Take from the listing each line that has the string "scene".

- **Dataset extract**:
■ ■ ■

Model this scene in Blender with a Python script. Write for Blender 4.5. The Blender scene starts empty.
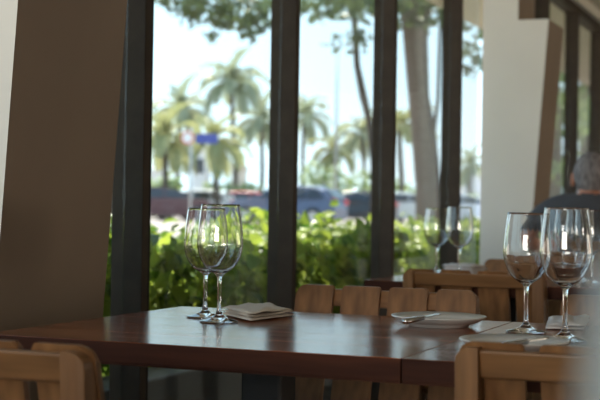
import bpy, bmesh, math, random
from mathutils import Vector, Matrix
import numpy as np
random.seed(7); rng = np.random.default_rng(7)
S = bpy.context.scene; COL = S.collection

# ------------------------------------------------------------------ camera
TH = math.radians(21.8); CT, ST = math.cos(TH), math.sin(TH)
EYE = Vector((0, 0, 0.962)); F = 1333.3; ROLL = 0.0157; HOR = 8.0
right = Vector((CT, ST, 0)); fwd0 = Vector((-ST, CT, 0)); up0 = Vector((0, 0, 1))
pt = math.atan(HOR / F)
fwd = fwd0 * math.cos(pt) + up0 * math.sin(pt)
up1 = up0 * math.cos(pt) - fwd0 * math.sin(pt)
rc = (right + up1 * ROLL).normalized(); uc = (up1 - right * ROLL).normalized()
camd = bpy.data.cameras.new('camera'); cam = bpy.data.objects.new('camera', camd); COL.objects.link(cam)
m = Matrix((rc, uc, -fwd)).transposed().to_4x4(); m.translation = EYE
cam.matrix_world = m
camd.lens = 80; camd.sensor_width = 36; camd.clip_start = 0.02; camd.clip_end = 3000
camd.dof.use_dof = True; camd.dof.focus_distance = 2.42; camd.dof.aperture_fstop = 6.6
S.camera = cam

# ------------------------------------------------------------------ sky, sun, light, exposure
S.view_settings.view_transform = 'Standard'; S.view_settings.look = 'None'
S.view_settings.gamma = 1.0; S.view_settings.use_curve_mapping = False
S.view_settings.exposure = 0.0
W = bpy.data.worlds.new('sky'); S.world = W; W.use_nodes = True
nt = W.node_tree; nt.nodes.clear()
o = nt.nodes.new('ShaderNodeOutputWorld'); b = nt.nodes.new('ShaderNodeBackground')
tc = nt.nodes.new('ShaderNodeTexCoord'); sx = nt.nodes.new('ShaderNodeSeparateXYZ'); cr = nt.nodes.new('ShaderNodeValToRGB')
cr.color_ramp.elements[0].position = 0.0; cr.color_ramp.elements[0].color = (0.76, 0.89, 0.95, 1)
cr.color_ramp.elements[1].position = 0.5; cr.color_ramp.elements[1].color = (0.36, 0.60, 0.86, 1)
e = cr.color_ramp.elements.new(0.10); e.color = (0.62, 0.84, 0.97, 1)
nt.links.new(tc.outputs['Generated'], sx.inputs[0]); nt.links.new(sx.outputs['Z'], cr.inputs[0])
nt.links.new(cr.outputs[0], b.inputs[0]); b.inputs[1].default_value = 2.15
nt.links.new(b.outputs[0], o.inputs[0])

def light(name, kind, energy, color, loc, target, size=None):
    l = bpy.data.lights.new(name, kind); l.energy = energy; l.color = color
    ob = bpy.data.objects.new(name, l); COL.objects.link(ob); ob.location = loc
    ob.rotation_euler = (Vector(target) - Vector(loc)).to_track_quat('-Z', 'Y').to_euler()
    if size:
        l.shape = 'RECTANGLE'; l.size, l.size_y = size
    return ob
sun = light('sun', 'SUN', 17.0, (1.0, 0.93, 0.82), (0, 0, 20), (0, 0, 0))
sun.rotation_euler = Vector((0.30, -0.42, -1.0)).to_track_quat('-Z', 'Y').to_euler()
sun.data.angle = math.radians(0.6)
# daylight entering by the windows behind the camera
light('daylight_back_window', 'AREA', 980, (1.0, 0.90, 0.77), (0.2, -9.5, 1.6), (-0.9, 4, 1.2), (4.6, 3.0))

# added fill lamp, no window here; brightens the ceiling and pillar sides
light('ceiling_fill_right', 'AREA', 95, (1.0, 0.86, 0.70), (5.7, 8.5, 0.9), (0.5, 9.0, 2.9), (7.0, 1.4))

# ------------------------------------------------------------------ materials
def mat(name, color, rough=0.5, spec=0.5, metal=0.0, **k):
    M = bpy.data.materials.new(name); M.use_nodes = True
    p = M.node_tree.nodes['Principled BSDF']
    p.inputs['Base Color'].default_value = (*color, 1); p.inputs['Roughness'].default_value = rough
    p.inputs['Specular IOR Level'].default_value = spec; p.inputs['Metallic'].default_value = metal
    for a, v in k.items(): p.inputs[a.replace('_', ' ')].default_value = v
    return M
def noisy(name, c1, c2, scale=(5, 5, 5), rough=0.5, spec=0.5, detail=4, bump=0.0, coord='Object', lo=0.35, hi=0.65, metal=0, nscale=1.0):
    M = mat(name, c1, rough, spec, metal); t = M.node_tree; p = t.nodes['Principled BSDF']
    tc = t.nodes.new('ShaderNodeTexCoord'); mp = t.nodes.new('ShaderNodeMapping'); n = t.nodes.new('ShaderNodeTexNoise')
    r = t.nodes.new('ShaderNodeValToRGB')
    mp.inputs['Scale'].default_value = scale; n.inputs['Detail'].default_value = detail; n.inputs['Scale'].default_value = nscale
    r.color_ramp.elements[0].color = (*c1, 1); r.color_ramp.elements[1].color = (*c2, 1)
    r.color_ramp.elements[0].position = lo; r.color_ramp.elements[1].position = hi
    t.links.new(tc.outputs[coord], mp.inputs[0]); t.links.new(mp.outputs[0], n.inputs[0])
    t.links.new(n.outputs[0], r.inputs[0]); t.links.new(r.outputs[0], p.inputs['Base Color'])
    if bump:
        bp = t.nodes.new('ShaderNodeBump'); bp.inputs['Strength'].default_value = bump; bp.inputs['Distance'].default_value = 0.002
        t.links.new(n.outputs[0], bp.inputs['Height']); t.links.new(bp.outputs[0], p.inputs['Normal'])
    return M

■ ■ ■

- **Exercise answer**:
Model this scene in Blender with a Python script. Write for Blender 4.5. The Blender scene starts empty.
S = bpy.context.scene; COL = S.collection